§ **DATA PROVIDED**:
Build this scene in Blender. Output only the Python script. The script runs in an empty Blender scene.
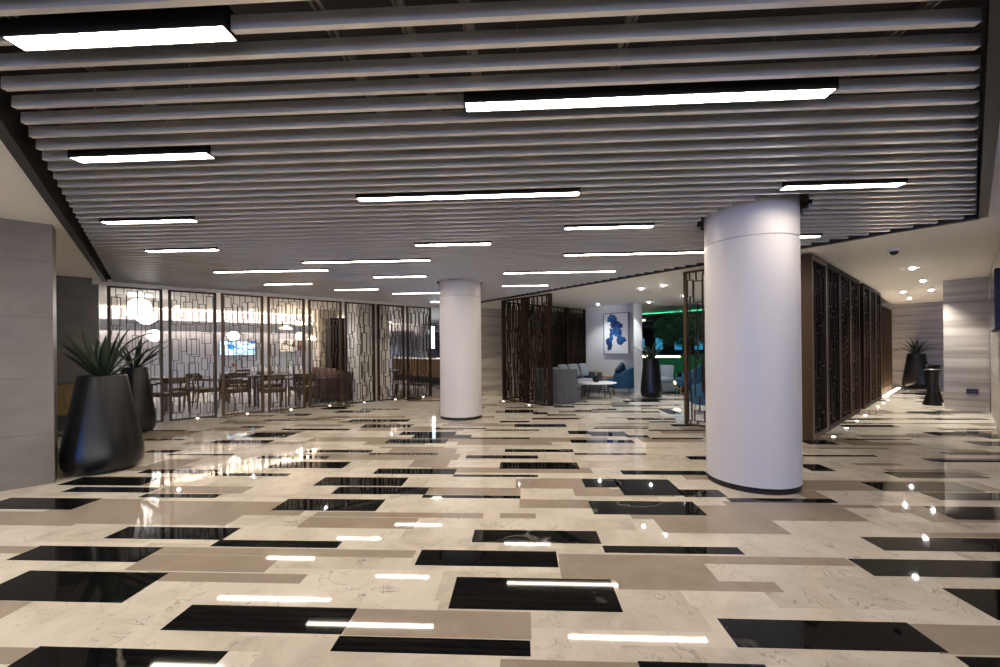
import bpy, math, random
from math import sin, cos, pi, radians as RAD, degrees
from mathutils import Vector, Matrix
C = bpy.context.scene.collection
rnd = random.Random(7)

# ------------------------------------------------------------------ survey helpers
F, ROLL, EYE = 413.0, 0.0097, 1.35          # focal length in pixels of a 1000 px frame, camera roll, eye height

def lev(x, y):
    dx, dy = x - 500.0, y - 349.0
    return dx - ROLL * dy, dy + ROLL * dx

def at(x, y, z=0.0):
    """plan position of a photographed point known to lie at height z"""
    a, b = lev(x, y)
    Z = F * (EYE - z) / b
    return Vector((a / F * Z, Z))

def onray(x, Z):
    return Vector(((x - 500.0) / F * Z, Z))

def dirv(a):
    return Vector((cos(RAD(a)), sin(RAD(a))))

GA = 41.5                                    # the building's grid, seen from the camera's axes
U, N = dirv(GA), dirv(GA + 90)
S0 = Vector((-6.4, 8.2))                     # on the line of the lattice screens

def rp(t, d):
    """point t along the lattice screens and d behind them"""
    return S0 + U * t + N * d

def tpx(x, d):
    """t of the point that is d behind the screens and seen at column x"""
    a = (x - 500.0) / F
    p = S0 + N * d
    # p.x + t U.x = a (p.y + t U.y)
    return (a * p.y - p.x) / (U.x - a * U.y)

TA = -2.8                                    # direction of floor stones and ceiling baffles
TU, TN = dirv(TA), dirv(TA + 90)

def tg(p):
    return (p.dot(TU), p.dot(TN))

def tw(s, t):
    return TU * s + TN * t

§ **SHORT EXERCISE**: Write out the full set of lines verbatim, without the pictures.

§ **EXERCISE SOLUTION**:
Build this scene in Blender. Output only the Python script. The script runs in an empty Blender scene.
import bpy, math, random
from math import sin, cos, pi, radians as RAD, degrees
from mathutils import Vector, Matrix
C = bpy.context.scene.collection
rnd = random.Random(7)

# ------------------------------------------------------------------ survey helpers
F, ROLL, EYE = 413.0, 0.0097, 1.35          # focal length in pixels of a 1000 px frame, camera roll, eye height

def lev(x, y):
    dx, dy = x - 500.0, y - 349.0
    return dx - ROLL * dy, dy + ROLL * dx

def at(x, y, z=0.0):
    """plan position of a photographed point known to lie at height z"""
    a, b = lev(x, y)
    Z = F * (EYE - z) / b
    return Vector((a / F * Z, Z))

def onray(x, Z):
    return Vector(((x - 500.0) / F * Z, Z))

def dirv(a):
    return Vector((cos(RAD(a)), sin(RAD(a))))

GA = 41.5                                    # the building's grid, seen from the camera's axes
U, N = dirv(GA), dirv(GA + 90)
S0 = Vector((-6.4, 8.2))                     # on the line of the lattice screens

def rp(t, d):
    """point t along the lattice screens and d behind them"""
    return S0 + U * t + N * d

def tpx(x, d):
    """t of the point that is d behind the screens and seen at column x"""
    a = (x - 500.0) / F
    p = S0 + N * d
    # p.x + t U.x = a (p.y + t U.y)
    return (a * p.y - p.x) / (U.x - a * U.y)

TA = -2.8                                    # direction of floor stones and ceiling baffles
TU, TN = dirv(TA), dirv(TA + 90)

def tg(p):
    return (p.dot(TU), p.dot(TN))

def tw(s, t):
    return TU * s + TN * t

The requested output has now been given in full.